With texts rooted in Manx folklore, adapted for the composer by Zoe Gilbert from her eponymous novel, Folk invites exactly the kind of hyperbolic performance that Booth invested in it – outwardly quixotic, inwardly dark, seductive qualities instantly triggered by the incendiary clarion call that introduced the opening Prick Song. Its folksy playfulness gave way to the crystalline virtuosity of Fishskin, Hareskin, Booth’s electrifying versatility matched by the captivating sparkle that conductor Ryan Wigglesworth elicited from a pliant, invigorating SSO.
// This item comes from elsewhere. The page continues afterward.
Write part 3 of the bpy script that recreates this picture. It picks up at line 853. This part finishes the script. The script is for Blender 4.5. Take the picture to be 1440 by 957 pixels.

Water Bull Bride proved the most excitable, at time most brutal, of the four songs, its quick-fire narrative inspiring the fullest theatrical showmanship by Booth before ceding to the final song, Long Have I Lain Beside the Water, a telling lament overlaid by a persistent brass motto not dissimilar to the one that opens Mahler’s Fifth Symphony.
If that was in fact Grime’s intention, it was to be be tested after the interval in that very symphony, the connection strikingly articulated in Mark O’Keeffe’s declamatory trumpet solo. Where Wigglesworth had demonstrated alertness and illuminating exactitude in the songs, however, he was less convincing in his nurturing of this Mahler.
The opening two movements struggled to establish their onward purpose, critical gear changes prone to awkwardness and uncertainty, the conductor’s attention centred more on overzealous management than directorial overview. Even when the Scherzo took flight, inspired by increased fickleness of spirit and magically countered by the luxurious spirituality of the pivotal Adagietto, there was still a lingering sense of containment that threatened to stifle the Finale, albeit swept aside by the emergent power of its liberating climax. Too often, such crowning moments were sadly neutered by a clunking framework.